11.19.2008

Ochoa Recap 2: White Belt Rabble


A person walks for the first time onto the dojo floor, does a split, contort themselves into living pretzels and other yoga impossibilities, and half way through the torture exercise routine seems as fresh as a daisy. The person fully grasps everything that is taught immediately and is well into the the third kata of the syllabus within a month's time. In short, a sensei's dream come true. Does this person exist? Yes, I've seen a few, but just a few, kids mainly. But this is not your typical whitebelt. Yet these stereotypes of perfection pervade the psyche of martial artist the world over. They pine for the simpler times of the past when the dark secrets of the Orient were shared only with the carefully chosen few, of which, of course, they are a part. They load up their sparse martial art family tree with pride, and the more oriental sounding names there are the better. They muse on this as they open their dojo somewhere downtown after clipping publicity flyers for their classes on all the lampposts enroute.

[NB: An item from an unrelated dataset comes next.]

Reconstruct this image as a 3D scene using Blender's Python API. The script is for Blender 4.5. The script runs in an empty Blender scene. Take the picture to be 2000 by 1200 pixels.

But alas, the bills must be paid and some left over for R&R. So, please God (or hovering presence) send me some students, of any sort, and let the white belt rabble come stampeding to my dojo door.

The Ochoa Dojo in the 1970's was brimming with students, every inch of the floor was taken by the white belt rabble of the time, the coffers were full, life was good, but oh those white belts, they sure are a sorry lot. I trained during this time and it worked, with all its ups and downs. We came in all sizes, shapes, and attitudes; old, young, pretty and ugly, short, tall, graceful and clumsy. Now they don't come in any size, shape or form, they simply don't come. As they say, be careful what you wish for, it might come true: empty dojo, the chosen few, gray-haired and musky...and bitter. The modern dojo is not your clannish hamlet, all of one mind. It is much more complex. The Ochoa Dojo did not comprehend this complexity and applied the slash and burn of traditional karate, but just one problem, the people were free to go, and they did. Those like me who braved it out did so out of a personal commitment, not because a sensei motivated us, and plus, we paid our monthly dues, they could not kick us out. As plain as that. There were not many distractions in 19th century Okinawa. In the 1970's there were a bit more, and now they are tenfold. What's to keep a boy down in the dojo once he's seen MMA.
The elitist approach to martial arts nowadays is, at best, a well documented rationale of sour grapes. A failed attempt, at first, to keep the hordes outside the castle, and then to keep them in. Karate, like any human endeavour, is vulnerable to the push and pull of the marketplace, it must compete in the real world and not the construct of wet dreams.